> Requirement
Each line from the one containing "M['chair'] = chair_mat()" through the one containing "M['curtain'] = mat_plain('room_drape', (.16, .14, .12), .9)" must be echoed exactly, endpoints included, and every other line omitted.

--- START OF Collected material ---

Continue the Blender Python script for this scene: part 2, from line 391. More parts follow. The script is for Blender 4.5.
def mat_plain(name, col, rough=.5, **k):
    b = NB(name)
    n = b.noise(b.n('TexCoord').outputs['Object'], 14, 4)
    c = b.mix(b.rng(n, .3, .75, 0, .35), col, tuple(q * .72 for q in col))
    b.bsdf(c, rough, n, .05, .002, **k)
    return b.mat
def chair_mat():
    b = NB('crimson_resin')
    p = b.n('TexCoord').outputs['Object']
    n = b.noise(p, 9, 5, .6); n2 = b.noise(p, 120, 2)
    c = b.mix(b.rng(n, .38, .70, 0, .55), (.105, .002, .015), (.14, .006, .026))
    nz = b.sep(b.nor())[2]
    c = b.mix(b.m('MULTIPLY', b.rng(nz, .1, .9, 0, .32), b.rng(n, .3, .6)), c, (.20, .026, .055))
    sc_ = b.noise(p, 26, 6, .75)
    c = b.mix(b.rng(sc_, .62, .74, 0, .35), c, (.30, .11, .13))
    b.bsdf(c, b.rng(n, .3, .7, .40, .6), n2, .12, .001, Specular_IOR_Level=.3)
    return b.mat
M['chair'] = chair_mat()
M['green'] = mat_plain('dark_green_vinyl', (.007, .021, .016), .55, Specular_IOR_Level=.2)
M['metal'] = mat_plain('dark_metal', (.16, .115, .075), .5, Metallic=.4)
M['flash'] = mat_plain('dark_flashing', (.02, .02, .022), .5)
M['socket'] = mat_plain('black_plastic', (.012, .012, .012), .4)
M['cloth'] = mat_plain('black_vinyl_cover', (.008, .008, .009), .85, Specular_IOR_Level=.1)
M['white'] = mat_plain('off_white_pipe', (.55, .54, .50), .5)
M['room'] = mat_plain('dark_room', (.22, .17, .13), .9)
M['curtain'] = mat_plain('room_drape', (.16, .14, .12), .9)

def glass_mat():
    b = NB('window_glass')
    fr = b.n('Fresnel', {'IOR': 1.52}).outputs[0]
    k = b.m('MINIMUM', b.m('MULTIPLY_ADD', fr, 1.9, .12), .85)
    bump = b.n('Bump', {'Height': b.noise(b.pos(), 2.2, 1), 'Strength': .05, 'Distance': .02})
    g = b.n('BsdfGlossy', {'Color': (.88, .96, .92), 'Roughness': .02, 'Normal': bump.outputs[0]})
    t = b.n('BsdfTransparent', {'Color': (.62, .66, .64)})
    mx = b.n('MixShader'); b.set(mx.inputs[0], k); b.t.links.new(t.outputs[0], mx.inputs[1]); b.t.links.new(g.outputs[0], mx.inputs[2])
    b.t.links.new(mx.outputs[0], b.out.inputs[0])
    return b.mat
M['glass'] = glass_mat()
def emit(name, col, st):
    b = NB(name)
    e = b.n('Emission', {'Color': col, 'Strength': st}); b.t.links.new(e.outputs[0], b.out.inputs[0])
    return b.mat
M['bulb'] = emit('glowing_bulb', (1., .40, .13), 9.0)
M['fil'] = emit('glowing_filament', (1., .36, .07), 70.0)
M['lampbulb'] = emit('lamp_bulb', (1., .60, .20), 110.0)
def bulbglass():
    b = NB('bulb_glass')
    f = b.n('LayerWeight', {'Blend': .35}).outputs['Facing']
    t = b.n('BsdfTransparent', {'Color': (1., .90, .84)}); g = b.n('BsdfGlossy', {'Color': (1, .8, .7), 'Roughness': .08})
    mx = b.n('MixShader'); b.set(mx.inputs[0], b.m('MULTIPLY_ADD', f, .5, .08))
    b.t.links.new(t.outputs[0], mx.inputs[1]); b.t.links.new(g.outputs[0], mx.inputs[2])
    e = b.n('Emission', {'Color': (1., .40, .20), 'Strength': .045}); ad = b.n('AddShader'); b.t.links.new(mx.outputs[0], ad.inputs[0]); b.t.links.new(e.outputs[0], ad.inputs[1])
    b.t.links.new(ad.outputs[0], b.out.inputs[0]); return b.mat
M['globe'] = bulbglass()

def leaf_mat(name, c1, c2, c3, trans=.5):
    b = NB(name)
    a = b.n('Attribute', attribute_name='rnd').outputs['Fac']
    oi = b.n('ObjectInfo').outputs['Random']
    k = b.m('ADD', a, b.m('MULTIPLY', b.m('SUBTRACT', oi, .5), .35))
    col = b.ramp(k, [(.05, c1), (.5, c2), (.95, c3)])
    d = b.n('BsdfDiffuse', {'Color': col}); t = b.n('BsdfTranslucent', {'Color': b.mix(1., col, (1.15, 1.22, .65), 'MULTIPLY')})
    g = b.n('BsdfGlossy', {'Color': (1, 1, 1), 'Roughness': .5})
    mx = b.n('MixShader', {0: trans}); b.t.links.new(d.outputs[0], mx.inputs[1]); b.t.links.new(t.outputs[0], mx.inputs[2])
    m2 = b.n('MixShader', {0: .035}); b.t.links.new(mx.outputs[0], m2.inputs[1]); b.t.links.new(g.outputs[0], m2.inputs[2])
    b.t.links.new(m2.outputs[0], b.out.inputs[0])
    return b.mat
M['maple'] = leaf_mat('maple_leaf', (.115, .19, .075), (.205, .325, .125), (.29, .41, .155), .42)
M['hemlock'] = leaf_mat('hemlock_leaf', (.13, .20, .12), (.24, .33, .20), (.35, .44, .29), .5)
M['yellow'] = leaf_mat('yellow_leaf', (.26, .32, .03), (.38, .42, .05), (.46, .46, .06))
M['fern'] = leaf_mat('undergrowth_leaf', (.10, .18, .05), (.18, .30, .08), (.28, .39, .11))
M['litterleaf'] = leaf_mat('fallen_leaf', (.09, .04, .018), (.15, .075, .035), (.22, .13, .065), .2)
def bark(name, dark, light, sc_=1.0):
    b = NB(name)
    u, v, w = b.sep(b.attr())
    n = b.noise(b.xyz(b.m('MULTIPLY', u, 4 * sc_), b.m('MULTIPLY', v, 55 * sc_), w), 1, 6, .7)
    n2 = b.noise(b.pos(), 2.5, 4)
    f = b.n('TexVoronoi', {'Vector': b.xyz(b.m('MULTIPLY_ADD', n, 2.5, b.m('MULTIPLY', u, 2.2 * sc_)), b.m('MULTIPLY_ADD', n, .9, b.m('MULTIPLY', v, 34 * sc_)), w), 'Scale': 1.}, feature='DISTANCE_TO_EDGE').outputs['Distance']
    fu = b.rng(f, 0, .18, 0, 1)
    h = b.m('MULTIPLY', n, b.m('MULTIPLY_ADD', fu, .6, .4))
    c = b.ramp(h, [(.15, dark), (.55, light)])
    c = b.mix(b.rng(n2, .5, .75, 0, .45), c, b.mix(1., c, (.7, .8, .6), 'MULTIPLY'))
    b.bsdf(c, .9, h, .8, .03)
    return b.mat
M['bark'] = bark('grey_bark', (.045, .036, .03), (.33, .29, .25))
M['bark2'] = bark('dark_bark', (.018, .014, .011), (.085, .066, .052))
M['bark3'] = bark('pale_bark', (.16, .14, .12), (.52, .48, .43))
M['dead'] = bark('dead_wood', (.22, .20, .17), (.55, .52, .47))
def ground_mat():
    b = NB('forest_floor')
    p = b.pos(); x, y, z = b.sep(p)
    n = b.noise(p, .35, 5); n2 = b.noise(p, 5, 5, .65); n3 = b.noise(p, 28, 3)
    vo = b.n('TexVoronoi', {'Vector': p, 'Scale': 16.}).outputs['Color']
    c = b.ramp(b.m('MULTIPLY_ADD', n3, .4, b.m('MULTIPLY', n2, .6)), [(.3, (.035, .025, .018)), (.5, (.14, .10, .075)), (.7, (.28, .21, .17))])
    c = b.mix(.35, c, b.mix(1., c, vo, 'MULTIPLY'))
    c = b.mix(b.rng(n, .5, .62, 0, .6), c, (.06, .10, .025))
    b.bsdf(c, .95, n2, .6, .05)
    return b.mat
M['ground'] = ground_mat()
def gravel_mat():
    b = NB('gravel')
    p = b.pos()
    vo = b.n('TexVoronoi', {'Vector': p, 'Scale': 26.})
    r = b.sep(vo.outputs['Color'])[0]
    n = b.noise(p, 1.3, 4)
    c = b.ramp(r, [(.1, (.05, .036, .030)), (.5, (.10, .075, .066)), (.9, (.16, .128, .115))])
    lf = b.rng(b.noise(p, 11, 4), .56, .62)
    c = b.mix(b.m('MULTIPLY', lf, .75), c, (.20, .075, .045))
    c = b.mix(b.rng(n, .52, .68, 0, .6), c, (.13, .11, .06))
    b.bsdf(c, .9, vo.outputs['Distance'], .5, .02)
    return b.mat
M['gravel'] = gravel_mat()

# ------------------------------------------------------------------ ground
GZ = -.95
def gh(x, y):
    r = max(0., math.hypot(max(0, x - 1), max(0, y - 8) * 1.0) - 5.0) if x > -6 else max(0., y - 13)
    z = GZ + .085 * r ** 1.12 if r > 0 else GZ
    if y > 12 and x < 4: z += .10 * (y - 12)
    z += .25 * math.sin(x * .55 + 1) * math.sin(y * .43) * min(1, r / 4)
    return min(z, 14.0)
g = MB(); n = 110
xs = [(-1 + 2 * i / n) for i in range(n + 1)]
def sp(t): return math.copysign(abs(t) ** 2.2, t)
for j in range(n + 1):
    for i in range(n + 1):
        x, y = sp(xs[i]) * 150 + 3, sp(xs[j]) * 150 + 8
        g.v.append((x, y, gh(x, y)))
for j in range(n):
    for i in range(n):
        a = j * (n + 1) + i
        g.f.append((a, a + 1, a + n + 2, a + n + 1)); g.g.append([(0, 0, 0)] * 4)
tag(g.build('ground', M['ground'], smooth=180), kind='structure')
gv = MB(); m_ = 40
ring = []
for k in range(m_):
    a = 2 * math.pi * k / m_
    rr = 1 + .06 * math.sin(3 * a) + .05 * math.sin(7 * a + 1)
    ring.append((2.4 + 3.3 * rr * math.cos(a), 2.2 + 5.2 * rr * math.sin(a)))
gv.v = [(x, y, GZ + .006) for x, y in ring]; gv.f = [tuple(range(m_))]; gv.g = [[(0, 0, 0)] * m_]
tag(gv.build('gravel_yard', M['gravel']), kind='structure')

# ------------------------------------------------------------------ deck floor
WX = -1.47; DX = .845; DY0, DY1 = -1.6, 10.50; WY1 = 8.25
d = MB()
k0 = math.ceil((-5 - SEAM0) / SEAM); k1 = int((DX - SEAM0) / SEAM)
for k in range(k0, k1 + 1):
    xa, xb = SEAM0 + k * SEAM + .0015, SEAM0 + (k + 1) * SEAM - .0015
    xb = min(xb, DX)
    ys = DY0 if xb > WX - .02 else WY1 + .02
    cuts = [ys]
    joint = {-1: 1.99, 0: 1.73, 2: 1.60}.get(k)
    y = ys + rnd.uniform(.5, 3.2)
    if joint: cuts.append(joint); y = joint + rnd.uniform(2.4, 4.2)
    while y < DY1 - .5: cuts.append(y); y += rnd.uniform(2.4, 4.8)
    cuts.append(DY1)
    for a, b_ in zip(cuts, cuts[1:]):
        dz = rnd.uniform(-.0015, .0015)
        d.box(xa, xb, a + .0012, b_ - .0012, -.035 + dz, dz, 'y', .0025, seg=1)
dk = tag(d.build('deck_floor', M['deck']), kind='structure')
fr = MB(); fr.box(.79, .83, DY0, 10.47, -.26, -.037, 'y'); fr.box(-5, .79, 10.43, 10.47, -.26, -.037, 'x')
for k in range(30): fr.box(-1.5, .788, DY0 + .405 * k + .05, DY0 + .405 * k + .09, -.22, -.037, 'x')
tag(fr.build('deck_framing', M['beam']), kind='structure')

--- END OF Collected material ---

> Solution for this problem
M['chair'] = chair_mat()
M['green'] = mat_plain('dark_green_vinyl', (.007, .021, .016), .55, Specular_IOR_Level=.2)
M['metal'] = mat_plain('dark_metal', (.16, .115, .075), .5, Metallic=.4)
M['flash'] = mat_plain('dark_flashing', (.02, .02, .022), .5)
M['socket'] = mat_plain('black_plastic', (.012, .012, .012), .4)
M['cloth'] = mat_plain('black_vinyl_cover', (.008, .008, .009), .85, Specular_IOR_Level=.1)
M['white'] = mat_plain('off_white_pipe', (.55, .54, .50), .5)
M['room'] = mat_plain('dark_room', (.22, .17, .13), .9)
M['curtain'] = mat_plain('room_drape', (.16, .14, .12), .9)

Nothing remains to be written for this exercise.